岡本幸一郎さんにプレッシャーをかけられる

 パイロット スポーツ 3に履き替えた直後に、Car Watchで各車のインプレッションを寄稿されている岡本幸一郎さんと食事をする機会があった。上記の話しをしたら「ステップワゴン(RG1)は歴代のステップワゴンの中で最もハンドリングがよい」とのことで、重心位置の関係など詳しく解説していただいた。最後に「タイヤの記事はクルマの記事より難しいですよ」とプレッシャーをかけられた。

 この1カ月は高速道路の走行が中心だったが、高速以外でもたまに「オォッ」と感じることがあったので報告しておこう。それは交差点を右折するときだ。大きめの交差点で信号に右折の矢印が出る。そこそこの速度を維持したまま右折車線を通過し、交差点内に入ったあたりで強めのブレーキング。

 このブレーキング時の安定性の高さはかなりの好感触。実際にそんなことはあり得ないのだが、ブレーキングでフロントが沈み込んだときに、リアも沈み込んで重心が下がった、あるいは車高全体が下がったような錯覚を起こすほどだ。

 タイヤがロックしたりABSが作動するほどのブレーキングではないが、ブレることなく安定して減速できるのは実に気持ちがよい。きっとワインディングロードを走ると、走ること自体が楽しく感じられそうで、まさに「FUN TO DRIVE, AGAIN」となりそうだ。4月末にはSUPER GT第3戦が富士スピードウェイで開催されるし、ゴールデンウィークもあるので、次回は高速道路以外の走行感もお届けしたい。

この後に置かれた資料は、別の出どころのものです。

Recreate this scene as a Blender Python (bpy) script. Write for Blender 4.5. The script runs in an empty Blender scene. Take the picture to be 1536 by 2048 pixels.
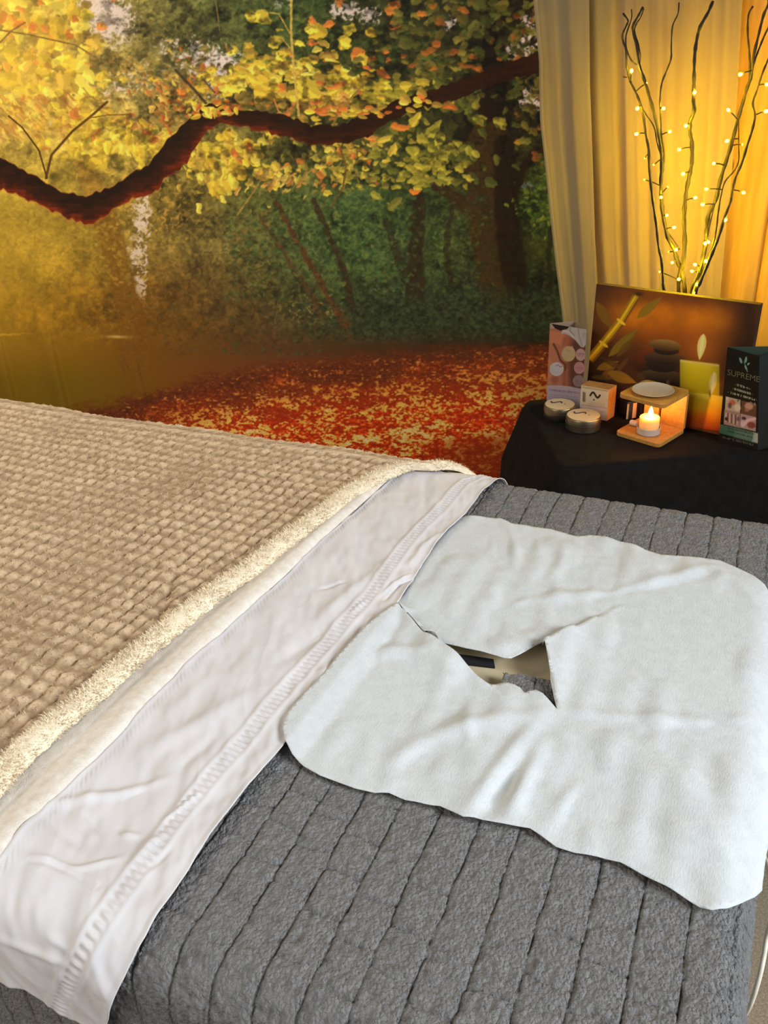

 最後に日常の変化をお伝えしよう。パイロット スポーツ 3+アルミホイールに履き替え、外したスタッドレスタイヤは川崎の事務所兼住居に置く場所がなかったので名古屋の自宅まで運んだ。マンションのベランダへ運ぶ作業を大学生の息子に手伝ってもらったのだが、免許を取ったばかりの息子はさっそくスマホで撮影していた。

 筆者はと言うと、最初の10日くらいは駐車場のステップワゴンに近付くと真っ先にタイヤ&ホイールに目が行く。時にはクルマを降りて離れる途中に振り返って見てしまうほどだ。やはりインチアップしたタイヤ&ホイールはカッコイイ。加えて、大きな駐車場を歩いていると、他人のクルマのホイールを見て、「アルミ、鉄、アルミ、鉄、鉄、鉄、アルミ……」とチェックをしたりして、自分自身の器の小ささを痛感した。

 器の小ささはこれだけではない。1車線の道路で、前方の車両が右折待ちで停止しているときに、せっかちな筆者は停止車両と左側の歩道の間をすり抜けることが多い。ときとしてギリギリの隙間を抜けることになるが、今までは平気で抜けていたのにタイヤ&ホイールを替えてから、「タイヤウォールが擦るかな?アルミホイールをガリッと傷付けたら嫌だな」と思うようになり躊躇することが増えた。我ながら「チイセ~」と呆れるほどだ。

 さすがに1カ月も経つと他人のホイールをチェックすることはなくなったが、今回のパイロット スポーツ 3&アルミホイールは予想外に嬉しい買い物だったと感じている。